What’s Mine Is Mine…

February 25, 2007

Does Google’s right hand know what its left hand is doing? That’s the obvious question given this article from Reuters:

New Internet TV services such as Joost and YouTube may bring the global network to its knees, Internet companies said on Wednesday, adding they are already investing heavily just to keep data flowing.

Google, which acquired online video sharing site YouTube last year, said the Internet was not designed for TV.

It even issued a warning to companies that think they can start distributing mainstream TV shows and movies on a global scale at broadcast quality over the public Internet.

“The Web infrastructure, and even Google’s (infrastructure) doesn’t scale. It’s not going to offer the quality of service that consumers expect,” Vincent Dureau, Google’s head of TV technology, said at the Cable Europe Congress.

The phoniness is so obvious, it’s eye-rolling! Google paid the princely sum of $1.65 billion to acquire YouTube precisely to increase video traffic online. Now the company is objecting to Internet-based television because it… well, increases video traffic online.

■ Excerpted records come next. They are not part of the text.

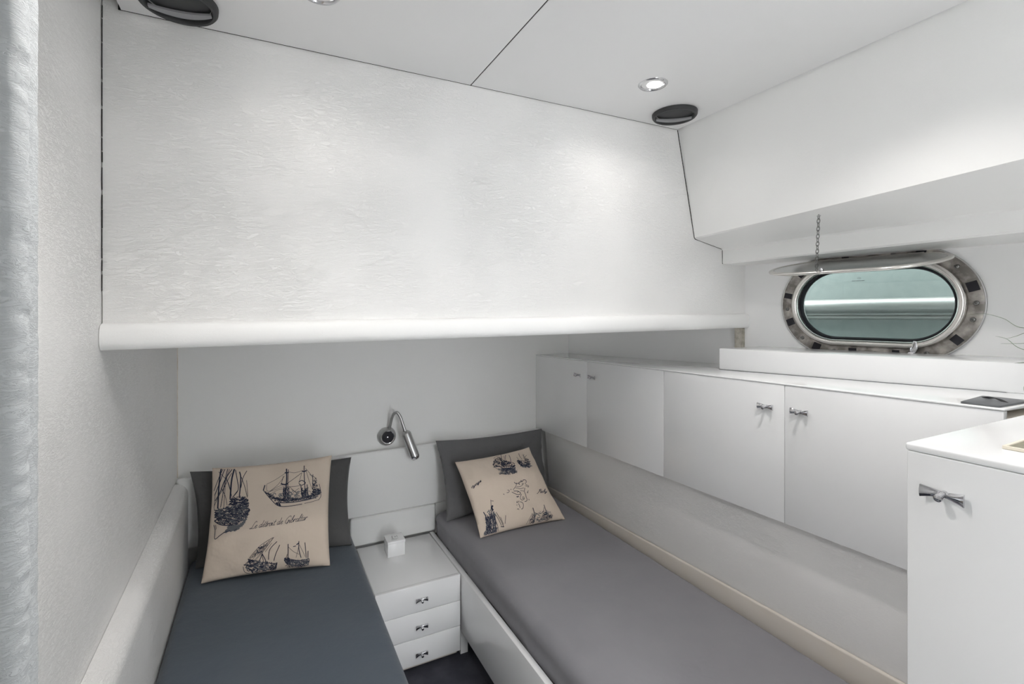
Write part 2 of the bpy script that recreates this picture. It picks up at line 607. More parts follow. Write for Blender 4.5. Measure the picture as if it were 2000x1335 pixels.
# bolster along the left wall
bm = bmesh.new()
prof_n = 12
rings = []
for y in [0.40, 0.8, 1.2, 1.6, 2.0, 2.30, 2.335, 2.352, 2.3585]:
    zt_ = 0.705 + (y - 0.55) * 0.0345
    sh = 0.0
    if y > 2.32:
        sh = {2.335: 0.004, 2.352: 0.016, 2.3585: 0.035}[y]
    th = 0.052 - sh
    row = [(XL + 0.001, y, 0.40), (XL + th, y, 0.40)]
    for k in range(prof_n + 1):
        a = pi / 2 * k / prof_n
        row.append((XL + 0.001 + (th - 0.001) * (cos(a) ** 0.8), y, zt_ - 0.045 - sh * 0.2 + 0.045 * sin(a)))
    rings.append([bm.verts.new(p) for p in row])
for a, b in zip(rings, rings[1:]):
    n = len(a)
    for k in range(n):
        bm.faces.new((a[k], a[(k + 1) % n], b[(k + 1) % n], b[k]))
bm.faces.new(rings[0]); bm.faces.new(rings[-1][::-1])
o = build('side_bolster', bm, 'vinyl', smooth=50)
tag(o, 'long rounded white vinyl bolster along the left wall beside the left bunk', 'bolster')

# padded panel under the cabinets on the right
PXR = 1.449
o = pad('padded_panel', [(PXR, 0.402, 0.40), (1.50, 0.402, 0.40), (1.50, 2.358, 0.40), (PXR, 2.358, 0.40),
                         (1.414, 0.402, zb(0.402) - 0.003), (1.48, 0.402, zb(0.402) - 0.003), (1.48, 2.358, zb(2.358) - 0.003),
                         (1.414, 2.358, zb(2.358) - 0.003)], 0.008)
o.data.materials.clear(); o.data.materials.append(M['vinyl'])
tag(o, 'long padded white vinyl panel between the cabinets and the right bunk', 'wall panel')
bm = bmesh.new()
hexa(bm, [(1.424, 0.402, 0.36), (1.437, 0.402, 0.36), (1.437, 2.355, 0.36), (1.424, 2.355, 0.36),
          (1.428, 0.402, 0.524), (1.437, 0.402, 0.528), (1.437, 2.355, 0.476), (1.428, 2.355, 0.472)], 0.003)
tag(build('bed_side_rail', bm, 'cream', smooth=40), 'cream painted ledge board between the right bunk and the padded panel', 'ledge')


# ------------------------------------------------------------------ handles
def handle_mesh():
    bm = bmesh.new()
    n, mseg = 20, 6
    front, back = [], []
    for i in range(n + 1):
        u = -0.026 + 0.052 * i / n
        a = abs(u) / 0.026
        hh = 0.0040 + 0.0052 * a ** 1.4
        w = 0.010 - 0.006 * (1 - a * a)
        fr, bk = [], []
        for j in range(mseg + 1):
            v = -hh + 2 * hh * j / mseg
            bul = 0.0022 * (1 - (v / hh) ** 2)
            fr.append(bm.verts.new((u, v, w + bul + 0.0015)))
            bk.append(bm.verts.new((u, v, w - 0.0015)))
        front.append(fr); back.append(bk)
    for i in range(n):
        for j in range(mseg):
            bm.faces.new((front[i][j], front[i + 1][j], front[i + 1][j + 1], front[i][j + 1]))
            bm.faces.new((back[i][j + 1], back[i + 1][j + 1], back[i + 1][j], back[i][j]))
        bm.faces.new((front[i][0], back[i][0], back[i + 1][0], front[i + 1][0]))
        bm.faces.new((front[i][-1], front[i + 1][-1], back[i + 1][-1], back[i][-1]))
    for e in (0, n):
        for j in range(mseg):
            bm.faces.new((front[e][j], front[e][j + 1], back[e][j + 1], back[e][j]))
    tube(bm, [(0, 0, 0), (0, 0, 0.007)], 0.0055, 14)                   # post
    peg = [(0, 0.0005, 0.005), (0, 0.0, 0.010), (0, -0.001, 0.015), (0, -0.002, 0.0195), (0, -0.0025, 0.0225), (0, -0.0027, 0.0240)]
    tube(bm, peg, [0.0050, 0.0042, 0.0044, 0.0056, 0.0052, 0.0022], 14)   # finger peg
    bmesh.ops.recalc_face_normals(bm, faces=bm.faces[:])
    me = bpy.data.meshes.new('handle')
    bm.to_mesh(me); bm.free()
    for p in me.polygons:
        p.use_smooth = True
    me.set_sharp_from_angle(angle=radians(45))
    me.materials.append(M['chrome'])
    return me

HM = handle_mesh()


def add_handle(parent, pos, u, v, w, scale=1.0):
    o = bpy.data.objects.new('handle', HM)
    COL.objects.link(o)
    o.parent = parent
    o['label'] = 'chrome bow-tie handle'
    base = Vector(pos)
    pl = parent.matrix_world.translation
    o.matrix_basis = Matrix.Translation(-Vector(parent_offset(parent))) @ basis(base, u, v, w) @ Matrix.Scale(scale, 4)
    return o


def parent_offset(o):
    t = Vector((0, 0, 0))
    while o:
        t += o.location
        o = o.parent
    return t


# ------------------------------------------------------------------ side cabinets on the right
XF = 1.392
def side_cabinet(y_near, y_far, y_split, label, handles):
    t = thing('side_cabinet', label, 'cabinet', (XF, (y_near + y_far) / 2, zb((y_near + y_far) / 2)),
              'white cabinets along the right side')
    # carcass behind the doors, following the hull
    bm = bmesh.new()
    def xh(y):
        s = (HA.y - y) / -HD.y
        return (HA + HD * s).x - 0.006
    g = 0.0015
    a, b = y_near + g, y_far - g
    hexa(bm, [(XF + 0.018, a, zb(a) + 0.0015), (min(xh(a), 1.62), a, zb(a) + 0.0015), (min(xh(b), 1.62), b, zb(b) + 0.0015), (XF + 0.018, b, zb(b) + 0.0015),
              (XF + 0.018, a, zt(a) - 0.0225), (xh(a), a, zt(a) - 0.0225), (xh(b), b, zt(b) - 0.0225), (XF + 0.018, b, zt(b) - 0.0225)])
    child(build('body', bm, 'carcass'), t)
    for (a, b, hy) in ((y_near + 0.0012, y_split - 0.0010, handles[0]), (y_split + 0.0010, y_far - 0.0012, handles[1])):
        bm = bmesh.new()
        zta, ztb = zt(a) - 0.006, zt(b) - 0.006
        hexa(bm, [(XF, a, zb(a)), (XF + 0.0175, a, zb(a)), (XF + 0.0175, b, zb(b)), (XF, b, zb(b)),
                  (XF, a, zta), (XF + 0.0175, a, zta), (XF + 0.0175, b, ztb), (XF, b, ztb)], 0.0012, 2)
        d = child(build('door', bm, 'gloss', smooth=40), t)
        if hy is not None:
            y, z = hy
            add_handle(d, (XF, y, z), (0, -1, -0.0), (0, 0, 1), (-1, 0, 0))
    return t

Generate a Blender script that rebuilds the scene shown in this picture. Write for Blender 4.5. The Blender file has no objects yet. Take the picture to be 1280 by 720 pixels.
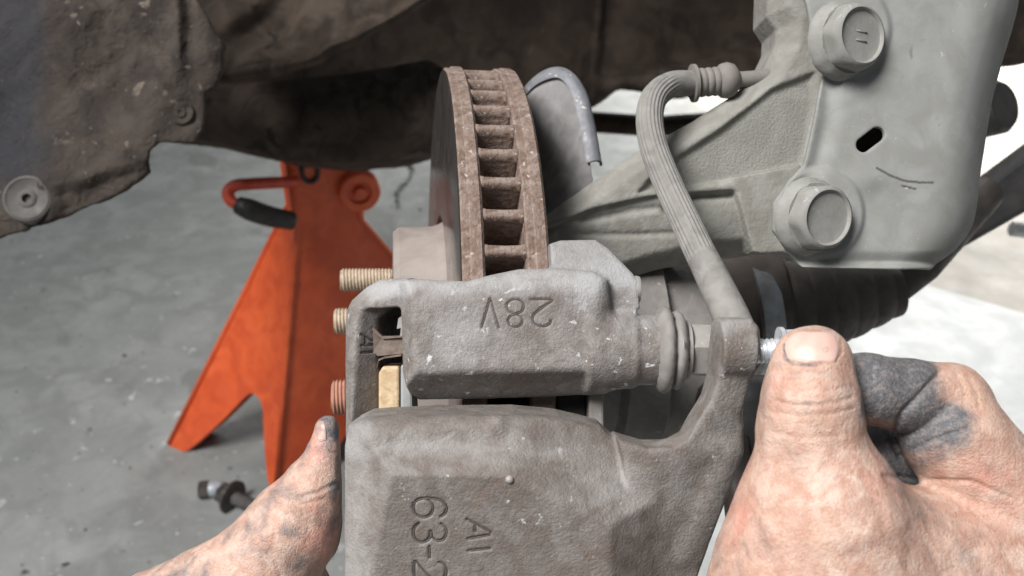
import bpy, bmesh, math, random
import numpy as np
from mathutils import Vector, Matrix

# ------------------------------------------------------------------ camera, world, lights, exposure
F = 1100.0                                   # focal length in pixels of the 1280 wide photograph
CAMZ, PITCH = 0.75, 30.0
scene = bpy.context.scene
COL = scene.collection
cam_d = bpy.data.cameras.new('camera'); cam = bpy.data.objects.new('camera', cam_d); COL.objects.link(cam)
cam.location = (0, 0, CAMZ); cam.rotation_euler = (math.radians(90 - PITCH), 0, 0)
cam_d.sensor_width = 36; cam_d.lens = 36 * F / 1280; cam_d.clip_start = 0.01; cam_d.clip_end = 200
cam_d.dof.use_dof = True; cam_d.dof.focus_distance = 0.28; cam_d.dof.aperture_fstop = 17
scene.camera = cam

world = bpy.data.worlds.new('World'); scene.world = world; world.use_nodes = True
bgn = world.node_tree.nodes['Background']; bgn.inputs[0].default_value = (0.82, 0.91, 1.0, 1); bgn.inputs[1].default_value = 0.19

def area(name, loc, target, size, power, col):
    l = bpy.data.lights.new(name, 'AREA'); l.shape = 'RECTANGLE'; l.size, l.size_y = size; l.energy = power; l.color = col
    o = bpy.data.objects.new(name, l); COL.objects.link(o); o.location = loc
    o.rotation_euler = (Vector(target) - Vector(loc)).to_track_quat('-Z', 'Y').to_euler()
    return o
area('doorway_daylight', (-1.25, -0.60, 2.6), (-0.12, 0.12, 0.42), (1.2, 0.9), 22.5, (1.0, 0.98, 0.965)).data.spread = math.radians(68)
area('far_side_daylight', (1.9, 4.0, 2.0), (1.8, 3.3, 0.0), (2.4, 1.6), 220, (1.0, 0.99, 0.97)).data.spread = math.radians(100)

scene.view_settings.view_transform = 'Standard'; scene.view_settings.look = 'None'
scene.view_settings.exposure = 0.0; scene.view_settings.gamma = 1.0
scene.view_settings.use_curve_mapping = False
scene.cycles.max_bounces = 6

# ------------------------------------------------------------------ geometry helpers
MW = np.array(Matrix.Translation(cam.location) @ cam.rotation_euler.to_matrix().to_4x4())
R3, T3 = MW[:3, :3], MW[:3, 3]
rng = np.random.default_rng(7)

class Fr:
    """A local frame at distance d0: units are photograph pixels at that distance (right, up, towards the camera)."""
    def __init__(s, d0): s.d0 = d0; s.s = d0 / F
    def P(s, px, py, w=0.0):
        k = (s.d0 - w * s.s) / s.d0
        return np.array([(px - 640) * k, (360 - py) * k, w], float)
    def world(s, v):
        v = np.asarray(v, float).reshape(-1, 3)
        c = v * s.s; c = c - np.array([0, 0, s.d0])
        return c @ R3.T + T3
    def pix(s, v):
        k = s.d0 / (s.d0 - v[:, 2] * s.s)
        return 640 + v[:, 0] * k, 360 - v[:, 1] * k
def cw(x, y, d): return np.array([x, y, -d]) @ R3.T + T3         # camera coordinates to world
def W(px, py, d): return cw((px - 640) / F * d, (360 - py) / F * d, d)
def ground(px, py, z=0.0):
    r = R3 @ np.array([(px - 640) / F, (360 - py) / F, -1.0])
    return T3 + r * ((z - T3[2]) / r[2])

def mesh_np(name, v, faces, smooth=True, attrs=None):
    v = np.asarray(v, np.float32).reshape(-1, 3)
    me = bpy.data.meshes.new(name)
    if isinstance(faces, np.ndarray):
        n, k = faces.shape
        me.vertices.add(len(v)); me.vertices.foreach_set('co', v.ravel())
        me.loops.add(n * k); me.loops.foreach_set('vertex_index', faces.astype(np.int32).ravel())
        me.polygons.add(n)
        me.polygons.foreach_set('loop_start', np.arange(0, n * k, k, dtype=np.int32))
        me.polygons.foreach_set('loop_total', np.full(n, k, np.int32))
        me.update(calc_edges=True)
    else:
        me.from_pydata(v.tolist(), [], [list(map(int, f)) for f in faces]); me.update()
    me.polygons.foreach_set('use_smooth', np.full(len(me.polygons), smooth))
    if attrs:
        for k_, a in attrs.items():
            at = me.attributes.new(k_, 'FLOAT', 'POINT'); at.data.foreach_set('value', np.asarray(a, np.float32))
    return me

def tag(o, label, cat, group=None, kind=None):
    if label: o['label'] = label
    if cat: o['category'] = cat
    if group: o['group'] = group
    if kind: o['kind'] = kind
    return o
def thing(name, loc, label, cat, group=None):
    o = bpy.data.objects.new(name, None); COL.objects.link(o); o.location = Vector(loc); o.empty_display_size = 0.02
    return tag(o, label, cat, group)
def root_of(p):
    l = np.zeros(3)
    while p is not None: l = l + np.array(p.location); p = p.parent
    return l
def add(name, wv, faces, mat, parent=None, smooth=True, attrs=None, origin=None, auto=None):
    """link one mesh given in world coordinates"""
    wv = np.asarray(wv, float).reshape(-1, 3)
    org = np.array(origin, float) if origin is not None else wv.mean(0)
    me = mesh_np(name, wv - org, faces, smooth, attrs); me.materials.append(mat)
    if auto is not None: sharpen(me, auto)
    o = bpy.data.objects.new(name, me); COL.objects.link(o)
    o.location = Vector(org - (root_of(parent) if parent is not None else 0)); o.parent = parent
    return o
def sharpen(me, deg):
    bm = bmesh.new(); bm.from_mesh(me); bmesh.ops.recalc_face_normals(bm, faces=bm.faces)
    for e in bm.edges:
        if len(e.link_faces) == 2 and e.calc_face_angle(0) > math.radians(deg): e.smooth = False
    bm.to_mesh(me); bm.free()

# ---- distance fields, polygonised with surface nets
class Vol:
    def __init__(s, fr, box, h):
        x0, x1, y0, y1, w0, w1 = box
        a = fr.P(x0, y1, 0); b = fr.P(x1, y0, 0)
        s.fr, s.h = fr, h
        s.o = np.array([a[0], a[1], w0], float)
        n = np.ceil((np.array([b[0], b[1], w1]) - s.o) / h).astype(int) + 1
        s.X = (s.o[0] + h * np.arange(n[0], dtype=np.float32))[:, None, None].astype(np.float32)
        s.Y = (s.o[1] + h * np.arange(n[1], dtype=np.float32))[None, :, None].astype(np.float32)
        s.Z = (s.o[2] + h * np.arange(n[2], dtype=np.float32))[None, None, :].astype(np.float32)
        s.n = n; s.f = None
    def P(s, *a): return s.fr.P(*a)
    def cap(s, a, b, ra, rb, flat=None):
        a = np.asarray(a, np.float32); b = np.asarray(b, np.float32); d = b - a
        L2 = float(d @ d)
        t = np.clip(((s.X - a[0]) * d[0] + (s.Y - a[1]) * d[1] + (s.Z - a[2]) * d[2]) / L2, 0, 1)
        q = np.sqrt((s.X - a[0] - d[0] * t) ** 2 + (s.Y - a[1] - d[1] * t) ** 2 + (s.Z - a[2] - d[2] * t) ** 2)
        return q - (ra + (rb - ra) * t)
    def cyl(s, a, b, r, r2=None, k=3):
        a = np.asarray(a, np.float32); b = np.asarray(b, np.float32); d = b - a; L = float(np.sqrt(d @ d)); d = d / L
        t = (s.X - a[0]) * d[0] + (s.Y - a[1]) * d[1] + (s.Z - a[2]) * d[2]
        q = np.sqrt(np.maximum((s.X - a[0]) ** 2 + (s.Y - a[1]) ** 2 + (s.Z - a[2]) ** 2 - t * t, 0))
        rr = r if r2 is None else r + (r2 - r) * np.clip(t / L, 0, 1)
        return smax(q - rr, np.abs(t - L / 2) - L / 2, k)
    def ell(s, c, r):
        q = np.sqrt(((s.X - c[0]) / r[0]) ** 2 + ((s.Y - c[1]) / r[1]) ** 2 + ((s.Z - c[2]) / r[2]) ** 2)
        return (q - 1) * min(r)
    def plane(s, p, n):
        n = np.asarray(n, np.float32); n = n / np.sqrt(n @ n)
        return (s.X - p[0]) * n[0] + (s.Y - p[1]) * n[1] + (s.Z - p[2]) * n[2]
    def poly(s, pts, w=0.0):
        P = [s.fr.P(p[0], p[1], w)[:2] for p in pts]
        return poly2d(s.X[:, :, 0], s.Y[:, :, 0], P)[:, :, None]
    def prism(s, pts, w0, w1, k=4, w=None):
        d2 = s.poly(pts, (w0 + w1) / 2 if w is None else w)
        return smax(d2, np.maximum(s.Z - w1, w0 - s.Z), k)
    def add(s, g, k=0.0):
        g = np.broadcast_to(g, tuple(s.n)).astype(np.float32)
        s.f = g.copy() if s.f is None else smin(s.f, g, k)
        return s
    def cut(s, g, k=0.0): s.f = smax(s.f, -g, k); return s
    def nets(s):
        f = s.f.copy()
        for ax in range(3):
            sl = [slice(None)] * 3
            for e in (0, -1): sl[ax] = e; f[tuple(sl)] = np.maximum(f[tuple(sl)], 0.4 * s.h)
        v, q = surface_nets(f)
        s.v = s.o + v * s.h
        return s.v, q

def smin(a, b, k):
    if k <= 0: return np.minimum(a, b)
    h = np.clip(0.5 + 0.5 * (b - a) / k, 0, 1)
    return b + (a - b) * h - k * h * (1 - h)
def smax(a, b, k): return -smin(-a, -b, k)
def poly2d(X, Y, P):
    X, Y = np.broadcast_arrays(X, Y)
    d = np.full(X.shape, 1e12); sgn = np.ones(X.shape); n = len(P)
    for i in range(n):
        a = P[i]; b = P[i - 1]; e = b - a
        wx, wy = X - a[0], Y - a[1]
        t = np.clip((wx * e[0] + wy * e[1]) / max(e @ e, 1e-9), 0, 1)
        d = np.minimum(d, (wx - e[0] * t) ** 2 + (wy - e[1] * t) ** 2)
        c1 = Y >= a[1]; c2 = Y < b[1]; c3 = e[0] * wy > e[1] * wx
        fl = (c1 & c2 & c3) | (~c1 & ~c2 & ~c3)
        sgn = np.where(fl, -sgn, sgn)
    return (sgn * np.sqrt(d)).astype(np.float32)
def polyline_dist(x, y, pts):
    d = np.full(np.shape(x), 1e9)
    for a, b in zip(pts[:-1], pts[1:]):
        ex, ey = b[0] - a[0], b[1] - a[1]
        t = np.clip(((x - a[0]) * ex + (y - a[1]) * ey) / max(ex * ex + ey * ey, 1e-9), 0, 1)
        d = np.minimum(d, np.hypot(x - a[0] - ex * t, y - a[1] - ey * t))
    return d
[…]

Everyone knows that consumers’ TV habits are changing. In January 2006, not a single major network streamed its programming. Today, they all do. Add in YouTube and iPod downloads and you see why commentators have been using the phrases “TV viewers” and “paradigm shift” in the same sentence a lot.

Google’s obviously staking its claim to consumers’ eyeballs by planting scary stories designed more for public consumption than serious analysis. Honestly, you can’t get more transparently self-serving than this.